Is my home in a wildfire severity zone?
Check the CalFire Fire Hazard Severity Zone (FHSZ) map at osfm.fire.ca.gov or call your local building department. If your home is in a moderate, high, or very high severity zone, CRC §R337 (now consolidated under the 2025 CWUIC) applies on any re-roof. Cali #1 Roofing runs this lookup as part of every free estimate for California homes outside the major coastal corridors.
Does a Class A roof actually prevent wildfire damage?
It substantially reduces it. Post-fire studies by IBHS and NIST after the 2017 Tubbs Fire and 2018 Camp Fire identified the building envelope (including roof assembly and vent components) as a key determinant of structure survival in WUI exposures. The roof material alone isn't enough — the component-level details (vents, gutters, flashings) matter equally. We install both.
How much does wildfire-hardening cost vs a regular re-roof?
Wildfire-hardening typically adds a modest amount to a standard re-roof — Class A-certified shingles run a few hundred dollars more on a 2,500 sqft roof, ember-resistant vents are roughly $40-$80 per vent, and sealed roof-wall transitions add a few hundred dollars in labor. Tile roofs are Class A by default with no Class-A-related upcharge. Final pricing is confirmed in your written quote.
Do I get an insurance discount for a wildfire-hardened roof?
California carriers admitted to the state are required by CCR §2644.9 (the Department of Insurance's Safer From Wildfires regulation) to recognize wildfire-mitigation factors — including Class A roof and ember-resistant vents — in their rating plans. The actual discount each carrier provides varies and should be confirmed directly with your carrier. Cali #1 Roofing provides a compliance packet at project closeout that homeowners submit to their carrier.
What about cedar shake or wood shingle roofs in wildfire zones?
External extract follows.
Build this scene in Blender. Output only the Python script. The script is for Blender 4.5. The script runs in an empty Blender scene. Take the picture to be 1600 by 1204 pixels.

Wood shakes and wood shingles are not permitted in any Fire Hazard Severity Zone (moderate, high, or very high) in California, regardless of fire-retardant treatment. Most insurance carriers will not write a policy on existing cedar shake in wildfire areas. Cali #1 Roofing recommends replacement with a Class A material in any wildfire-zone home that still has cedar.